___ Dataset section

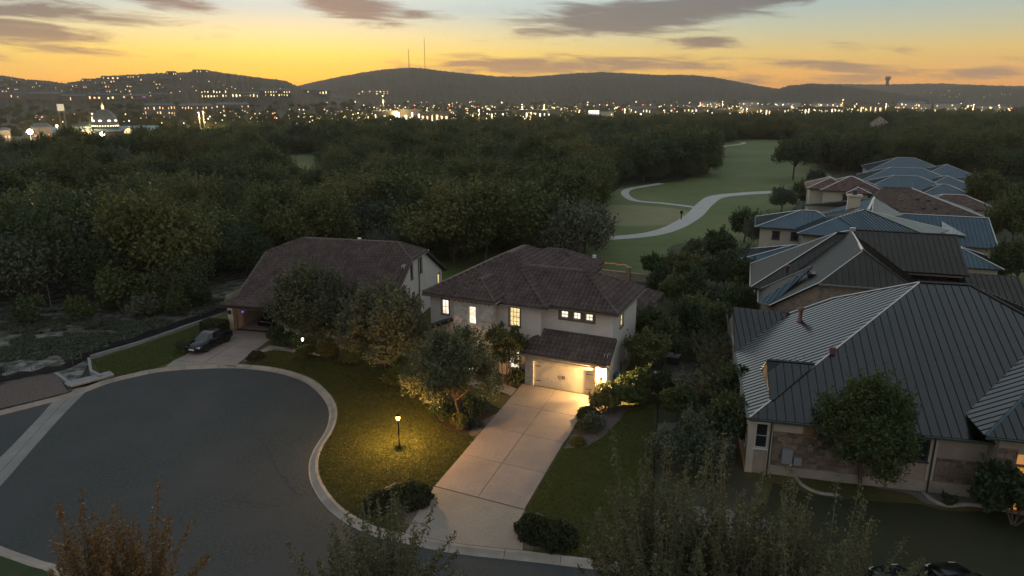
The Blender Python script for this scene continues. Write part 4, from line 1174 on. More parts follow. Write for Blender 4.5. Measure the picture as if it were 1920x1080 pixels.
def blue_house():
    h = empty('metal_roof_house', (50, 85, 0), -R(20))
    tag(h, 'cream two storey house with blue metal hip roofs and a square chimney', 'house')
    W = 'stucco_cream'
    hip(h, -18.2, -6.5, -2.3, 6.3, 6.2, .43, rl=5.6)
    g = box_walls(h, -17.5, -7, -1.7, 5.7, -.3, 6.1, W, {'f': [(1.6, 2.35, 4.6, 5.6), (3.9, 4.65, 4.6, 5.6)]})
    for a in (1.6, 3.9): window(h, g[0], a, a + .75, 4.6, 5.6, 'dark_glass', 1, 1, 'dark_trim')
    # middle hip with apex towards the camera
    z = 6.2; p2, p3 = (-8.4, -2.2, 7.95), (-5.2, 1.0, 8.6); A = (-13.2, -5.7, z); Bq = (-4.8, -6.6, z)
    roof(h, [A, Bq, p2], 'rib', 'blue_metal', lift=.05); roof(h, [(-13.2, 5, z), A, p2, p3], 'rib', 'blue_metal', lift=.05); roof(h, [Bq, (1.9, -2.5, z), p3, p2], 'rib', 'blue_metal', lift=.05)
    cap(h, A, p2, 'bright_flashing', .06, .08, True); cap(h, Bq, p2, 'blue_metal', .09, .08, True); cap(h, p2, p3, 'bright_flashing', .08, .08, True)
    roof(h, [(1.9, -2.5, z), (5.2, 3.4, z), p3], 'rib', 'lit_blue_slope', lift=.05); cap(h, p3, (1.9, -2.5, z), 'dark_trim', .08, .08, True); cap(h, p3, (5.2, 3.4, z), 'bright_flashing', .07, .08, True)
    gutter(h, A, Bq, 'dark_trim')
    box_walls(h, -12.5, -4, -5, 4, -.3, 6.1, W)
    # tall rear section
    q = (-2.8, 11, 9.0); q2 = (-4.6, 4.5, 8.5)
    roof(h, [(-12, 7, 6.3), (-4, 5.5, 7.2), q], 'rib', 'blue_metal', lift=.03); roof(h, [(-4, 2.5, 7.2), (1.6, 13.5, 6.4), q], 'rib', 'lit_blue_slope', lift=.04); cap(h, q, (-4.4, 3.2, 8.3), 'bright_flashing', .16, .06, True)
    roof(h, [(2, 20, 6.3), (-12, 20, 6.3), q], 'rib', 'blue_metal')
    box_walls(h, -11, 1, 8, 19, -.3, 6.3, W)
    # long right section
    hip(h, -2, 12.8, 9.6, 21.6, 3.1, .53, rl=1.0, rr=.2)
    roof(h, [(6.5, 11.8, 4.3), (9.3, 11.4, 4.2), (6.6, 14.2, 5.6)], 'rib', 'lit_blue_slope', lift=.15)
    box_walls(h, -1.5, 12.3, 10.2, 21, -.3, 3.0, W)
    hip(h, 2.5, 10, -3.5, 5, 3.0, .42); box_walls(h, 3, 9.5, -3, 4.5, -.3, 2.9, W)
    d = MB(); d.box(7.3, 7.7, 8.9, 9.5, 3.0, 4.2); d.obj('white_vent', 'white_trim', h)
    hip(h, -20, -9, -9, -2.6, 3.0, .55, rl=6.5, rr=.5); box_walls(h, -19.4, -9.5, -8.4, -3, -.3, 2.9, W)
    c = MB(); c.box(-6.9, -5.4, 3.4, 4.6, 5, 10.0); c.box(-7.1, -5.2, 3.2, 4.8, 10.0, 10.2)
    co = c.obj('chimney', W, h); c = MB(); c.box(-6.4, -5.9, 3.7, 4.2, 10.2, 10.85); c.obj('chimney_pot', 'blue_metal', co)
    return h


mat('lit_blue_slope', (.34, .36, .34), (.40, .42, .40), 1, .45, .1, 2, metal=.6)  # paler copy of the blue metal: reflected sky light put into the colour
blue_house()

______

Repeat the material verbatim. Do not carry over any picture.

* [Solution to the exercise]
The Blender Python script for this scene continues. Write part 4, from line 1174 on. More parts follow. Write for Blender 4.5. Measure the picture as if it were 1920x1080 pixels.
def blue_house():
    h = empty('metal_roof_house', (50, 85, 0), -R(20))
    tag(h, 'cream two storey house with blue metal hip roofs and a square chimney', 'house')
    W = 'stucco_cream'
    hip(h, -18.2, -6.5, -2.3, 6.3, 6.2, .43, rl=5.6)
    g = box_walls(h, -17.5, -7, -1.7, 5.7, -.3, 6.1, W, {'f': [(1.6, 2.35, 4.6, 5.6), (3.9, 4.65, 4.6, 5.6)]})
    for a in (1.6, 3.9): window(h, g[0], a, a + .75, 4.6, 5.6, 'dark_glass', 1, 1, 'dark_trim')
    # middle hip with apex towards the camera
    z = 6.2; p2, p3 = (-8.4, -2.2, 7.95), (-5.2, 1.0, 8.6); A = (-13.2, -5.7, z); Bq = (-4.8, -6.6, z)
    roof(h, [A, Bq, p2], 'rib', 'blue_metal', lift=.05); roof(h, [(-13.2, 5, z), A, p2, p3], 'rib', 'blue_metal', lift=.05); roof(h, [Bq, (1.9, -2.5, z), p3, p2], 'rib', 'blue_metal', lift=.05)
    cap(h, A, p2, 'bright_flashing', .06, .08, True); cap(h, Bq, p2, 'blue_metal', .09, .08, True); cap(h, p2, p3, 'bright_flashing', .08, .08, True)
    roof(h, [(1.9, -2.5, z), (5.2, 3.4, z), p3], 'rib', 'lit_blue_slope', lift=.05); cap(h, p3, (1.9, -2.5, z), 'dark_trim', .08, .08, True); cap(h, p3, (5.2, 3.4, z), 'bright_flashing', .07, .08, True)
    gutter(h, A, Bq, 'dark_trim')
    box_walls(h, -12.5, -4, -5, 4, -.3, 6.1, W)
    # tall rear section
    q = (-2.8, 11, 9.0); q2 = (-4.6, 4.5, 8.5)
    roof(h, [(-12, 7, 6.3), (-4, 5.5, 7.2), q], 'rib', 'blue_metal', lift=.03); roof(h, [(-4, 2.5, 7.2), (1.6, 13.5, 6.4), q], 'rib', 'lit_blue_slope', lift=.04); cap(h, q, (-4.4, 3.2, 8.3), 'bright_flashing', .16, .06, True)
    roof(h, [(2, 20, 6.3), (-12, 20, 6.3), q], 'rib', 'blue_metal')
    box_walls(h, -11, 1, 8, 19, -.3, 6.3, W)
    # long right section
    hip(h, -2, 12.8, 9.6, 21.6, 3.1, .53, rl=1.0, rr=.2)
    roof(h, [(6.5, 11.8, 4.3), (9.3, 11.4, 4.2), (6.6, 14.2, 5.6)], 'rib', 'lit_blue_slope', lift=.15)
    box_walls(h, -1.5, 12.3, 10.2, 21, -.3, 3.0, W)
    hip(h, 2.5, 10, -3.5, 5, 3.0, .42); box_walls(h, 3, 9.5, -3, 4.5, -.3, 2.9, W)
    d = MB(); d.box(7.3, 7.7, 8.9, 9.5, 3.0, 4.2); d.obj('white_vent', 'white_trim', h)
    hip(h, -20, -9, -9, -2.6, 3.0, .55, rl=6.5, rr=.5); box_walls(h, -19.4, -9.5, -8.4, -3, -.3, 2.9, W)
    c = MB(); c.box(-6.9, -5.4, 3.4, 4.6, 5, 10.0); c.box(-7.1, -5.2, 3.2, 4.8, 10.0, 10.2)
    co = c.obj('chimney', W, h); c = MB(); c.box(-6.4, -5.9, 3.7, 4.2, 10.2, 10.85); c.obj('chimney_pot', 'blue_metal', co)
    return h


mat('lit_blue_slope', (.34, .36, .34), (.40, .42, .40), 1, .45, .1, 2, metal=.6)  # paler copy of the blue metal: reflected sky light put into the colour
blue_house()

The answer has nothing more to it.